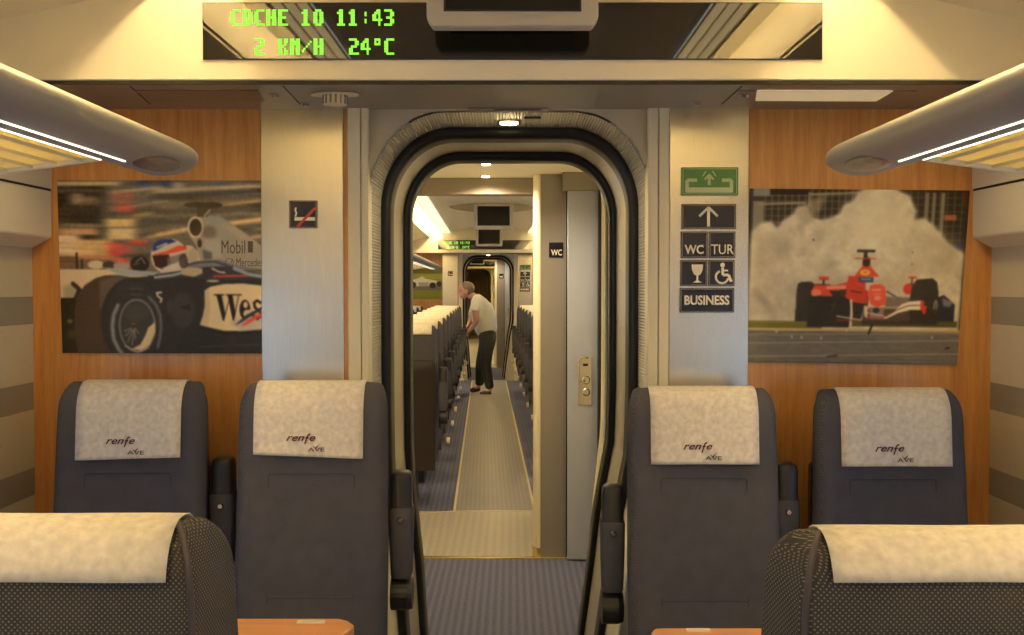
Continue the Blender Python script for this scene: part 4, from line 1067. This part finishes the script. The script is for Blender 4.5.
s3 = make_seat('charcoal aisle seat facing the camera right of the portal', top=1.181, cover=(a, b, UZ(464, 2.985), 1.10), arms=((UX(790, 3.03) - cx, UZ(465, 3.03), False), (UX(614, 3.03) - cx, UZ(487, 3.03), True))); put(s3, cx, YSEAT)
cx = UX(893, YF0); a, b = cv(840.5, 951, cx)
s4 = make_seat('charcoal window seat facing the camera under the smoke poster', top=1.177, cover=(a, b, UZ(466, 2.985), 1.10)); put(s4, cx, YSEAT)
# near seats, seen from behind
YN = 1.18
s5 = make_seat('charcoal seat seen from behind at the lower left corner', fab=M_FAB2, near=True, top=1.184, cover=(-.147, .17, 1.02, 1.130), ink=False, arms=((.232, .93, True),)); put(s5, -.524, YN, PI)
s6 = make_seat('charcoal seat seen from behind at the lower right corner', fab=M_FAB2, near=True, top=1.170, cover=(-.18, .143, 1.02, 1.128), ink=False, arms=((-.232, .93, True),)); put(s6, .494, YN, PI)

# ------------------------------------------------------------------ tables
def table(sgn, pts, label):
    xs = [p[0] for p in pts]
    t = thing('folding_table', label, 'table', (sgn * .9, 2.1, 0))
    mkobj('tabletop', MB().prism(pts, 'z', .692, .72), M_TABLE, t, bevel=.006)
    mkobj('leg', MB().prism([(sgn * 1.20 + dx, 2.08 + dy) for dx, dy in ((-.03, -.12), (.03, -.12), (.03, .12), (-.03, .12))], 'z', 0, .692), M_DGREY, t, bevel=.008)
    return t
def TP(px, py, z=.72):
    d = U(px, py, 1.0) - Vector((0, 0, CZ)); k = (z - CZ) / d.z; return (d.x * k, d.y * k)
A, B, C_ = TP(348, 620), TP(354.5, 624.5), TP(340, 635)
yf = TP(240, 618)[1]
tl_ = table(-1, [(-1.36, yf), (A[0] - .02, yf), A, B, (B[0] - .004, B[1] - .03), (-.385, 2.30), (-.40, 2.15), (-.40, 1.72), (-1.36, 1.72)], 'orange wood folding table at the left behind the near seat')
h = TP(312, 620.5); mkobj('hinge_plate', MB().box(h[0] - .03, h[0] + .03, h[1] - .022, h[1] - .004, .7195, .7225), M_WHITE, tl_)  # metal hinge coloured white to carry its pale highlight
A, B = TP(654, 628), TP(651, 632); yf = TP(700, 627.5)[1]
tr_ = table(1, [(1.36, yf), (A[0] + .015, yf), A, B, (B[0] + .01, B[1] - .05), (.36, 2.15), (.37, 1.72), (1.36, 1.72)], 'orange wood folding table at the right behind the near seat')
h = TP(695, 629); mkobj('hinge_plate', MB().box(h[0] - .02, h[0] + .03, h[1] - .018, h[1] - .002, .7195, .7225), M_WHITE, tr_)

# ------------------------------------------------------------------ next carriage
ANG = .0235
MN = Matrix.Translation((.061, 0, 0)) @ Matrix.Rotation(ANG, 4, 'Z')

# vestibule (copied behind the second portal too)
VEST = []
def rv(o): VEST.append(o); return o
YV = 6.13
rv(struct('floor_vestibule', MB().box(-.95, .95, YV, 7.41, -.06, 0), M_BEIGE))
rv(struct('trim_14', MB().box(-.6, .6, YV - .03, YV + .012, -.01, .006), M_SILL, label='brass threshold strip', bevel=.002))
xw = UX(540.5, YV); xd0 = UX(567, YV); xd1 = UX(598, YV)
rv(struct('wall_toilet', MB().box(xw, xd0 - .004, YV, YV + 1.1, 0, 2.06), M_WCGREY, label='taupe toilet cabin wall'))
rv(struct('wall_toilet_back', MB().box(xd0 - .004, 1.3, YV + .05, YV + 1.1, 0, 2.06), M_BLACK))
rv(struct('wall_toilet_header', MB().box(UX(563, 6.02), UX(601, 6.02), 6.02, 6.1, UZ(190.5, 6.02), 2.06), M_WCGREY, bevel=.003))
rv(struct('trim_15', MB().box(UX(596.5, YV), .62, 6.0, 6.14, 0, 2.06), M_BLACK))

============

AIM OF THE TASK =
Find the word "from" in the data and copy out each line where it turns up.

SOLUTION FOR THIS TASK =
Continue the Blender Python script for this scene: part 4, from line 1067. This part finishes the script. The script is for Blender 4.5.
# near seats, seen from behind
s5 = make_seat('charcoal seat seen from behind at the lower left corner', fab=M_FAB2, near=True, top=1.184, cover=(-.147, .17, 1.02, 1.130), ink=False, arms=((.232, .93, True),)); put(s5, -.524, YN, PI)
s6 = make_seat('charcoal seat seen from behind at the lower right corner', fab=M_FAB2, near=True, top=1.170, cover=(-.18, .143, 1.02, 1.128), ink=False, arms=((-.232, .93, True),)); put(s6, .494, YN, PI)